__Instruction__:
Repeat exactly, please, the lines that begin at the start of the listing and end at the line holding "C = sc.collection".

━━━

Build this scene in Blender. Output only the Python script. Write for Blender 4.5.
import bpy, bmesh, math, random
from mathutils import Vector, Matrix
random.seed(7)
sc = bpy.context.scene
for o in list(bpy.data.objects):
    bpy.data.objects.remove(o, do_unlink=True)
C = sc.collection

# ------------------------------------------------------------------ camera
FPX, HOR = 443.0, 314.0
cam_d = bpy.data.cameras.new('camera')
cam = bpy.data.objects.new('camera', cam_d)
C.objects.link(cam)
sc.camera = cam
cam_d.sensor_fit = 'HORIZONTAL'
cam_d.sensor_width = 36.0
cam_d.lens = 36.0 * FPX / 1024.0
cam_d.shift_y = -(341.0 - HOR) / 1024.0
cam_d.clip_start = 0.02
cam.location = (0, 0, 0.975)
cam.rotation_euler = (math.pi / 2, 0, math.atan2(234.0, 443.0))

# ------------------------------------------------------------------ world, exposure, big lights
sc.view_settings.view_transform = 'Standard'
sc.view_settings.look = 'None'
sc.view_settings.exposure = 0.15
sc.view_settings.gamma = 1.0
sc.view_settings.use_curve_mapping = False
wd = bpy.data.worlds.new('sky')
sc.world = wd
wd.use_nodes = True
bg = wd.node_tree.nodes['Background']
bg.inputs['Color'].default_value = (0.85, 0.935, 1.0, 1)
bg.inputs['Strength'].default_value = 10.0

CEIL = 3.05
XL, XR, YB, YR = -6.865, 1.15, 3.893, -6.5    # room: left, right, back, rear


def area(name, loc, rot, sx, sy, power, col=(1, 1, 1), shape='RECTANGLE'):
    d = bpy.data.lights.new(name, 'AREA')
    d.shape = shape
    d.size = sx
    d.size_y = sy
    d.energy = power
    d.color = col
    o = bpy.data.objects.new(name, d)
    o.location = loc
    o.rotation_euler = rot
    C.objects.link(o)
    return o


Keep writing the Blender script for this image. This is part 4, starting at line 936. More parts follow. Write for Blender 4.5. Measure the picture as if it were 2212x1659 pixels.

━━━

__Reply to the exercise__:
Build this scene in Blender. Output only the Python script. Write for Blender 4.5.
import bpy, bmesh, math, random
from mathutils import Vector, Matrix
random.seed(7)
sc = bpy.context.scene
for o in list(bpy.data.objects):
    bpy.data.objects.remove(o, do_unlink=True)
C = sc.collection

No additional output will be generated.